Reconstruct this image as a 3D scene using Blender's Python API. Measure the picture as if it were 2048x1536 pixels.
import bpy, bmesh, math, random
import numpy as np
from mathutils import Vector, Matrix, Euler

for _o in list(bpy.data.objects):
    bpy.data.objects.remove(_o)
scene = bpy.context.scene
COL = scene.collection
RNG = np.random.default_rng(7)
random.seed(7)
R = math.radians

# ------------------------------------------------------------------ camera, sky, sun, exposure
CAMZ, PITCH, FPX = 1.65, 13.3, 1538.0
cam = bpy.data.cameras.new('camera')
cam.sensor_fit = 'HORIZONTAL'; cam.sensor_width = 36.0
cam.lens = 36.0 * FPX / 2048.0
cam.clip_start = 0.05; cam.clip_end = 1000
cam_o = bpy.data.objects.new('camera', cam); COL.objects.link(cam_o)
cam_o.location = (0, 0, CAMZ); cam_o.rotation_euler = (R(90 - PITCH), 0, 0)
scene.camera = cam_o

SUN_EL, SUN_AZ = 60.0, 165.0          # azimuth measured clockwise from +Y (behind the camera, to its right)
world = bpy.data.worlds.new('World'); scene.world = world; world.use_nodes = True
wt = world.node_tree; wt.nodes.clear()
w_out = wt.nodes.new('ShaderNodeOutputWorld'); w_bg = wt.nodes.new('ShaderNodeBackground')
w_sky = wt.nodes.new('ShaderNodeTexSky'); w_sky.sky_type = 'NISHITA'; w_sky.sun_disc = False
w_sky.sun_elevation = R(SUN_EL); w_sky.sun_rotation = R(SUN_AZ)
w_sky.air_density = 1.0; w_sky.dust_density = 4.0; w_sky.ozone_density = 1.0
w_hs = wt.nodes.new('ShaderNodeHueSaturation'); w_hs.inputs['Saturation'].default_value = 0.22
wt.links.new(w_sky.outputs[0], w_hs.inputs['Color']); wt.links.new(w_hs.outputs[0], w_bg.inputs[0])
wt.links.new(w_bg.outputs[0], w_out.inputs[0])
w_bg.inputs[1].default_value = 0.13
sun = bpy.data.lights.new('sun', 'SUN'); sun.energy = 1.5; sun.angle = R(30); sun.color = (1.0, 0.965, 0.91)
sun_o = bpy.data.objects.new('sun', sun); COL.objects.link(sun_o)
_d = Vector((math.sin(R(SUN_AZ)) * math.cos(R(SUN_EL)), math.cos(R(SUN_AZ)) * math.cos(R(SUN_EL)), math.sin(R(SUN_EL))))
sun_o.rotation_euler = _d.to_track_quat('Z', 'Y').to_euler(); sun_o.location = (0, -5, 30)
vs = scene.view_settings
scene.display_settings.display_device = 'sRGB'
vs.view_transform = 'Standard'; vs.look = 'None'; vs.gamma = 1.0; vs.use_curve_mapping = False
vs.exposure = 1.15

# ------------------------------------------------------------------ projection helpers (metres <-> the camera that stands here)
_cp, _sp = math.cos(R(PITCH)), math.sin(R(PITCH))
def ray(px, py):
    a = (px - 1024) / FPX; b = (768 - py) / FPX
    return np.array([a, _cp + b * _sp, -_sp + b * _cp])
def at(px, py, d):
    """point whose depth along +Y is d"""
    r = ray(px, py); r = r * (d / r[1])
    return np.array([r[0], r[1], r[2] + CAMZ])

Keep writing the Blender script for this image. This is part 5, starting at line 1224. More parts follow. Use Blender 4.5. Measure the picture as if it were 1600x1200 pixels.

________________________________________

▶ **The task**: Return every line above that contains the word "pixels".

▶ **Result of the task**:
Reconstruct this image as a 3D scene using Blender's Python API. Measure the picture as if it were 2048x1536 pixels.
Keep writing the Blender script for this image. This is part 5, starting at line 1224. More parts follow. Use Blender 4.5. Measure the picture as if it were 1600x1200 pixels.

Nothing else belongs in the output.